For Cohn, the proof that those fighting the measure are not really concerned about human rights, as they claim, is that Sacramento has sister-city relationships with a city in China, and one in Moldova, countries where the human rights record should have raised concerns.
City Councilmembers have been receiving dozens of emails and calls on the matter, both in favor and against. It is anticipated that several hundred people will turn out for the meeting next week.
Broad says he isn’t trying to have a battle over the Arab-Israeli conflict, “they have enough of that over there.” The concept of establishing sister-cities is to “reach out to other people, to create people to people contact,” and Broad believes that will happen between people in Sacramento and the people in Ashkelon. He is far less hopeful that the pro-Palestinian activists want anything like that with the pro-Israel groups even within Sacramento.
“I was in the room when leaders of the Bethlehem Initiative, some of whom are also in the vanguard of the Boycott, Divestment and Sanctions groups, pledged in front of several City Council members that they would engage in dialogue and open communications with the Sacramento Jewish community,” recalled Broad. “They have refused.”
What is at the heart of the grievance, what motivates the people who oppose something as benign as the creation of a sister-city relationship with an Israeli city that isn’t even in the territories?
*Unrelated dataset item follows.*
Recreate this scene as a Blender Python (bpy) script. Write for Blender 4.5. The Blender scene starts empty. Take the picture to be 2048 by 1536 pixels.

Bond didn’t hesitate: “they want to reverse the results of the 1948 war.”
Broad went further, “the Arabs waged an aggressive was against Israel in 1948, and they lost.”
“There are consequences to waging aggressive wars when you lose,” Broad continued. “But the people who don’t want to accept those consequences are still fighting that war, just in a different way.”
On August 14, in the Sacramento City Council, there will be yet another effort to re-fight the war the Arabs lost in 1948. But, according to at least one weary participant in the stateside battle, “that conflict needs to be resolved by the parties, it won’t be resolved in Sacramento.”